Пошел я по площадке, а мне навстречу еще один детина, да не на ногах идет, а на руках, вниз головой. Это поэт Иван Приблудный, с которым тоже я познакомился позже, доказывает всем удаль свою. Теснятся юнцы у теплой голландской печи, что-то кричат, убеждая друг друга. А дальше по коридорам расхаживают парни и девушки и завывают чьи-то стихи. Слов не разобрать в таком гаме, и выходит у них вот что:
— А-ва, ва-ва-ва, а-ва, ва-ва!
Я было подумал, что ошибся номером дома, попятился, но в это время вышел он — Валерий Яковлевич Брюсов, ректор института, один из первых поэтов, глава символистов; некоторые ставили его даже выше Блока, я-то нет. Но сразу узнал: видел снимки еще до революции. Красивым его, конечно, не назовешь, но это когда смотришь на портреты, особенно кисти Врубеля. Когда же видишь его живую улыбку, слышишь приглушенный голос, то он покажется тебе обаятельнее любого красавца.
Помню, это уж было потом, как на одной из лекций Валерий Яковлевич прочитал нам стихотворение на звучной латыни и спросил вдруг с надеждой, обращаясь к аудитории: «Товарищи, может, кто-нибудь переведет на русский?» И это была, по тону чувствовалось, не ирония, не насмешка, а именно надежда: возможно, кто-то из слушателей знает латинский язык, любит его так же, как и он? Знатоков среди нас не нашлось, и Брюсов перевел стихотворение сам.
А в этот первый день шел он спокойно сквозь толпу будущих слушателей — институт только еще формировался,— всем кивал вежливо, будто не видел, какой тут был кавардак. И я, проводив его глазами до самого кабинета (был у него после всего один раз), понял, что попал куда надо, что здесь-то мне и следует учиться.

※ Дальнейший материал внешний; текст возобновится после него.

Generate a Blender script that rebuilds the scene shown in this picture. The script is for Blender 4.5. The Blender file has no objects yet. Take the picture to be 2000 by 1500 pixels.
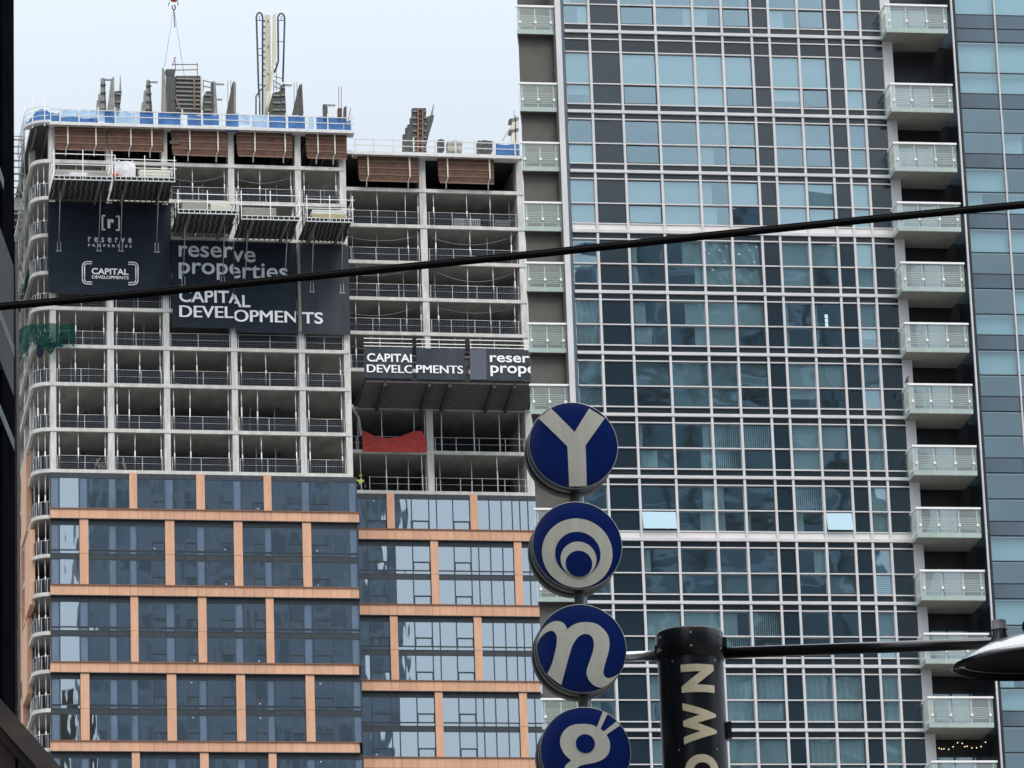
import bpy, bmesh, math, random
from mathutils import Vector, Matrix
rnd = random.Random(7)
S = bpy.context.scene
COL = S.collection

# ---------------------------------------------------------------- camera, sky, sun, exposure
FPX = 9000.0                                   # focal length in photo pixels (2000 px wide)
PITCH, ROLL = math.radians(17.18), math.radians(-2.03)
CAM = Vector((0, 0, 1.7))
_f = Vector((0, math.cos(PITCH), math.sin(PITCH)))
_r0 = Vector((1, 0, 0)); _u0 = _r0.cross(_f)
_c, _s = math.cos(ROLL), math.sin(ROLL)
CR, CU = _c * _r0 + _s * _u0, -_s * _r0 + _c * _u0
cd = bpy.data.cameras.new('camera'); cam = bpy.data.objects.new('camera', cd); COL.objects.link(cam)
cd.sensor_width = 36; cd.lens = FPX / 2000 * 36
cd.clip_start = 0.5; cd.clip_end = 6000
cam.matrix_world = Matrix(((CR.x, CU.x, -_f.x, CAM.x), (CR.y, CU.y, -_f.y, CAM.y), (CR.z, CU.z, -_f.z, CAM.z), (0, 0, 0, 1)))
S.camera = cam

SUN_EL, SUN_ROT = math.radians(55), math.radians(150)      # high, behind the camera, behind cloud
W = bpy.data.worlds.new('World'); S.world = W; W.use_nodes = True
nt = W.node_tree; nt.nodes.clear()
def wn(t): return nt.nodes.new(t)
sky = wn('ShaderNodeTexSky'); sky.sky_type = 'NISHITA'; sky.sun_disc = False
sky.sun_elevation = SUN_EL; sky.sun_rotation = SUN_ROT; sky.dust_density = 4.0; sky.air_density = 1.0
geo = wn('ShaderNodeNewGeometry'); sep = wn('ShaderNodeSeparateXYZ')
tc = wn('ShaderNodeTexCoord'); nt.links.new(tc.outputs['Generated'], sep.inputs[0])
ramp = wn('ShaderNodeValToRGB')                            # cloud deck: pale at the horizon, brighter overhead
ramp.color_ramp.elements[0].position = 0.0; ramp.color_ramp.elements[0].color = (.66, .745, .83, 1)
ramp.color_ramp.elements[1].position = 1.0; ramp.color_ramp.elements[1].color = (1.0, 1.0, 1.0, 1)
e = ramp.color_ramp.elements.new(0.28); e.color = (.69, .78, .865, 1)
nt.links.new(sep.outputs['Z'], ramp.inputs[0])
cn = wn('ShaderNodeTexNoise'); cn.inputs['Scale'].default_value = 2.2; cn.inputs['Detail'].default_value = 5
nt.links.new(tc.outputs['Generated'], cn.inputs['Vector'])
cm = wn('ShaderNodeMapRange'); cm.inputs['To Min'].default_value = 6.6; cm.inputs['To Max'].default_value = 7.9
nt.links.new(cn.outputs['Fac'], cm.inputs['Value'])
zg = wn('ShaderNodeMapRange'); zg.inputs['From Min'].default_value = .3; zg.inputs['To Min'].default_value = 1.0; zg.inputs['To Max'].default_value = 3.9
nt.links.new(sep.outputs['Z'], zg.inputs['Value'])
m1 = wn('ShaderNodeMath'); m1.operation = 'MULTIPLY'; nt.links.new(cm.outputs[0], m1.inputs[0]); nt.links.new(zg.outputs[0], m1.inputs[1])
vm = wn('ShaderNodeVectorMath'); vm.operation = 'SCALE'; nt.links.new(ramp.outputs[0], vm.inputs[0]); nt.links.new(m1.outputs[0], vm.inputs['Scale'])
mx = wn('ShaderNodeMix'); mx.data_type = 'RGBA'; mx.inputs['Factor'].default_value = 0.92
nt.links.new(sky.outputs[0], mx.inputs['A']); nt.links.new(vm.outputs[0], mx.inputs['B'])
bg = wn('ShaderNodeBackground'); bg.inputs['Strength'].default_value = 0.1
wo = wn('ShaderNodeOutputWorld'); nt.links.new(mx.outputs['Result'], bg.inputs[0]); nt.links.new(bg.outputs[0], wo.inputs[0])

ld = bpy.data.lights.new('sun', 'SUN'); ld.energy = 1.4; ld.angle = math.radians(25); ld.color = (1, .96, .9)
sun = bpy.data.objects.new('sun', ld); COL.objects.link(sun)
# the sky's rotation is measured from +Y towards +X
sd = Vector((math.sin(SUN_ROT) * math.cos(SUN_EL), math.cos(SUN_ROT) * math.cos(SUN_EL), math.sin(SUN_EL)))
sun.rotation_euler = sd.to_track_quat('Z', 'Y').to_euler(); sun.location = (0, -50, 200)
S.view_settings.view_transform = 'Standard'; S.view_settings.look = 'None'
S.view_settings.exposure = 0.36; S.view_settings.gamma = 1.0
S.cycles.max_bounces = 10; S.cycles.transparent_max_bounces = 16; S.cycles.diffuse_bounces = 4
S.cycles.caustics_reflective = False; S.cycles.caustics_refractive = False
S.cycles.use_denoising = True

# ---------------------------------------------------------------- real positions of what the camera saw
def ray(px, py): return CR * ((px - 1000) / FPX) - CU * ((py - 750) / FPX) + _f
class Frame:
    """A facade plane: u runs along it to the right, d goes into the building, z is up."""
    def __init__(s, yaw, dist, px0, py0):
        a = math.radians(yaw); s.yaw = a
        s.e = Vector((math.cos(a), math.sin(a), 0)); s.n = Vector((-math.sin(a), math.cos(a), 0))
        s.dist = dist
        k = ray(px0, py0); P = CAM + k * (dist / s.n.dot(k)); s.O = Vector((P.x, P.y, 0))
    def hit(s, px, py, d=0.0):
        k = ray(px, py); P = CAM + k * ((s.dist + d) / s.n.dot(k)); q = P - s.O
        return q.dot(s.e), P.z
    def side(s, px, py, u):
        k = ray(px, py); t = (u - (CAM - s.O).dot(s.e)) / s.e.dot(k); P = CAM + k * t
        return (P - s.O).dot(s.n), P.z
    def w(s, u, d, z): return s.O + s.e * u + s.n * d + Vector((0, 0, z))
LDIST, RDIST = 301.5, 201.0
_t = Frame(10.67, 100, 98, 920); LDIST = 100 * 2.95 / (_t.hit(98, 675)[1] - _t.hit(98, 749)[1])
_t = Frame(9.16, 100, 1098, 750); RDIST = 100 * 2.95 * 10 / (_t.hit(1292, 338)[1] - _t.hit(1292 + 0.03 * 0 + 45, 338 + (1427 - 338) * 10 / 9)[1]) if False else 100 * 2.95 * 9 / (_t.hit(1292, 338)[1] - _t.hit(1342, 1427)[1])
L = Frame(10.67, LDIST, 98, 920); R = Frame(9.16, RDIST, 1098, 750)
N = Frame(0, 36.0, 1130, 1000)                 # the street sign's plane, 36 m off

# ---------------------------------------------------------------- materials
M = {}
def new(name):
    m = bpy.data.materials.new(name); m.use_nodes = True; n = m.node_tree; n.nodes.clear(); M[name] = m
    return m, n, n.nodes.new, n.links.new, n.nodes.new('ShaderNodeOutputMaterial')
def plain(name, c, rough=.6, metal=0, var=.12, scale=3.0, stretch=(1, 1, 1), bump=0, spec=.5, c2=None, coat=0, each=0):
    m, n, A, K, out = new(name)
    p = A('ShaderNodeBsdfPrincipled'); K(p.outputs[0], out.inputs[0])
    t = A('ShaderNodeTexCoord'); mp = A('ShaderNodeMapping'); mp.inputs['Scale'].default_value = stretch; K(t.outputs['Object'], mp.inputs[0])
    no = A('ShaderNodeTexNoise'); no.inputs['Scale'].default_value = scale; no.inputs['Detail'].default_value = 6; no.inputs['Roughness'].default_value = .65
    K(mp.outputs[0], no.inputs['Vector'])
    cr = A('ShaderNodeValToRGB'); K(no.outputs['Fac'], cr.inputs[0])
    lo = c2 or tuple(x * (1 - var) for x in c); hi = tuple(min(1, x * (1 + var)) for x in c) if not c2 else c
    cr.color_ramp.elements[0].position = .33; cr.color_ramp.elements[0].color = (*lo, 1)
    cr.color_ramp.elements[1].position = .67; cr.color_ramp.elements[1].color = (*hi, 1)
    if each:                                              # every panel a touch lighter or darker than its neighbour
        g_ = A('ShaderNodeNewGeometry'); r_ = A('ShaderNodeMapRange'); K(g_.outputs['Random Per Island'], r_.inputs['Value']); r_.inputs['To Min'].default_value = 1 - each; r_.inputs['To Max'].default_value = 1 + each
        v_ = A('ShaderNodeVectorMath'); v_.operation = 'SCALE'; K(cr.outputs[0], v_.inputs[0]); K(r_.outputs[0], v_.inputs['Scale']); K(v_.outputs[0], p.inputs['Base Color'])
    else: K(cr.outputs[0], p.inputs['Base Color'])
    p.inputs['Roughness'].default_value = rough; p.inputs['Metallic'].default_value = metal; p.inputs['Specular IOR Level'].default_value = spec
    p.inputs['Coat Weight'].default_value = coat; p.inputs['Coat Roughness'].default_value = .08
    if bump:
        b = A('ShaderNodeBump'); b.inputs['Strength'].default_value = bump; b.inputs['Distance'].default_value = .02
        K(no.outputs['Fac'], b.inputs['Height']); K(b.outputs[0], p.inputs['Normal'])
    return m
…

— Поступать приехал? — Это подошел ко мне улыбчивый парень, будущий мой приятель, белорусский поэт Климент Яковчик.
— Да,— говорю ему.
— В хороший день попал.— Начал он давать советы: — Сегодня принимает профессор Рачинский, а он старик добрый. Ты только учти: он спец по немецкой литературе. Жми больше на немцев. Ты хоть кого читал из них? Ну и ладно. Да погромче, погромче говори, он на ухо туговат. Пошли к старику!
И потащил меня в приемную комиссию ВЛХИ.
Как же все просто было тогда! В комиссии состояли никак человек десять, но принимали они по очереди, и вся процедура сводилась к собеседованию. Тут же тебе говорили, принят ты или не принят, и вся недолга. Отказов было мало, ведь странный институт не давал ни диплома, ни прав на какую-либо должность, а только подготовку некоторую литературную — и пиши, брат, если сила есть.
Очутившись в комнате, я увидел дряхлого старика, сидевшего за огромным дубовым столом, сильно близорукого, копавшегося в каких-то бумагах. Он не сразу меня углядел, а когда заметил, расслышал, то сильно меня удивил:
— Заявление при вас, молодой человек?
Отвечаю ему, что заявления еще не написал.